Task details: Repeat each line of the material exactly.

>> Begin Source excerpt

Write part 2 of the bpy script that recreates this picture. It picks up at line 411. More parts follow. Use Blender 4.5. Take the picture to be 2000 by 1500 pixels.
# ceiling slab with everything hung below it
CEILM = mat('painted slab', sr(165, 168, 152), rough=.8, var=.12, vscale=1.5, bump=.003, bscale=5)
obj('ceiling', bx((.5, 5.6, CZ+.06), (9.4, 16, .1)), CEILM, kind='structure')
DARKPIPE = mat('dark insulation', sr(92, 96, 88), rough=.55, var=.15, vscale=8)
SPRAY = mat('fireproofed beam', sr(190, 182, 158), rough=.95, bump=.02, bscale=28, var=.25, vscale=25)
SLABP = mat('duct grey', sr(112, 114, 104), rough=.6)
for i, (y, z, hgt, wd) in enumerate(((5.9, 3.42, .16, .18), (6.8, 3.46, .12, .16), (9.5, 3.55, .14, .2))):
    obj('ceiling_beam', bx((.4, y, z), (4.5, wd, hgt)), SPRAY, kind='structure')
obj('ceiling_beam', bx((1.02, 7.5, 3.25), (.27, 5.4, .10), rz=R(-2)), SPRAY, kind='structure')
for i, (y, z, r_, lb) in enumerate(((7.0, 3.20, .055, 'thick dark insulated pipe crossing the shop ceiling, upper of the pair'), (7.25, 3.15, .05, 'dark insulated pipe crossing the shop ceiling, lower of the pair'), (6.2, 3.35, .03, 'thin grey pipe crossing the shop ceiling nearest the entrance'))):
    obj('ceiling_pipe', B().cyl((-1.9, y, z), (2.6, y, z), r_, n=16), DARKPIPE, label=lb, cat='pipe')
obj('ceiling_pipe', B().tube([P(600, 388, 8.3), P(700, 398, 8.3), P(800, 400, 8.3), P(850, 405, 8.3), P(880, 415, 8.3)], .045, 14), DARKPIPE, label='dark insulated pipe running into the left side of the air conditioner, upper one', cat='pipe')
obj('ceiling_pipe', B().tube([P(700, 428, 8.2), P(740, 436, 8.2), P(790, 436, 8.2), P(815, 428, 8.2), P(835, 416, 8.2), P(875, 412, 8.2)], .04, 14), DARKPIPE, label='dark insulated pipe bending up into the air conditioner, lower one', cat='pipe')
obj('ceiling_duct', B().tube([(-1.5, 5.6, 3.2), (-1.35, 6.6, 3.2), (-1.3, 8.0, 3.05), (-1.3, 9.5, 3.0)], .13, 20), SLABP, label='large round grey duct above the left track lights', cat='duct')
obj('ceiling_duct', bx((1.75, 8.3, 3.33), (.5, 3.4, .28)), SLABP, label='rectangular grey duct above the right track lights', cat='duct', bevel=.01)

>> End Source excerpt

Answer to this task:
Write part 2 of the bpy script that recreates this picture. It picks up at line 411. More parts follow. Use Blender 4.5. Take the picture to be 2000 by 1500 pixels.
# ceiling slab with everything hung below it
CEILM = mat('painted slab', sr(165, 168, 152), rough=.8, var=.12, vscale=1.5, bump=.003, bscale=5)
obj('ceiling', bx((.5, 5.6, CZ+.06), (9.4, 16, .1)), CEILM, kind='structure')
DARKPIPE = mat('dark insulation', sr(92, 96, 88), rough=.55, var=.15, vscale=8)
SPRAY = mat('fireproofed beam', sr(190, 182, 158), rough=.95, bump=.02, bscale=28, var=.25, vscale=25)
SLABP = mat('duct grey', sr(112, 114, 104), rough=.6)
for i, (y, z, hgt, wd) in enumerate(((5.9, 3.42, .16, .18), (6.8, 3.46, .12, .16), (9.5, 3.55, .14, .2))):
    obj('ceiling_beam', bx((.4, y, z), (4.5, wd, hgt)), SPRAY, kind='structure')
obj('ceiling_beam', bx((1.02, 7.5, 3.25), (.27, 5.4, .10), rz=R(-2)), SPRAY, kind='structure')
for i, (y, z, r_, lb) in enumerate(((7.0, 3.20, .055, 'thick dark insulated pipe crossing the shop ceiling, upper of the pair'), (7.25, 3.15, .05, 'dark insulated pipe crossing the shop ceiling, lower of the pair'), (6.2, 3.35, .03, 'thin grey pipe crossing the shop ceiling nearest the entrance'))):
    obj('ceiling_pipe', B().cyl((-1.9, y, z), (2.6, y, z), r_, n=16), DARKPIPE, label=lb, cat='pipe')
obj('ceiling_pipe', B().tube([P(600, 388, 8.3), P(700, 398, 8.3), P(800, 400, 8.3), P(850, 405, 8.3), P(880, 415, 8.3)], .045, 14), DARKPIPE, label='dark insulated pipe running into the left side of the air conditioner, upper one', cat='pipe')
obj('ceiling_pipe', B().tube([P(700, 428, 8.2), P(740, 436, 8.2), P(790, 436, 8.2), P(815, 428, 8.2), P(835, 416, 8.2), P(875, 412, 8.2)], .04, 14), DARKPIPE, label='dark insulated pipe bending up into the air conditioner, lower one', cat='pipe')
obj('ceiling_duct', B().tube([(-1.5, 5.6, 3.2), (-1.35, 6.6, 3.2), (-1.3, 8.0, 3.05), (-1.3, 9.5, 3.0)], .13, 20), SLABP, label='large round grey duct above the left track lights', cat='duct')
obj('ceiling_duct', bx((1.75, 8.3, 3.33), (.5, 3.4, .28)), SLABP, label='rectangular grey duct above the right track lights', cat='duct', bevel=.01)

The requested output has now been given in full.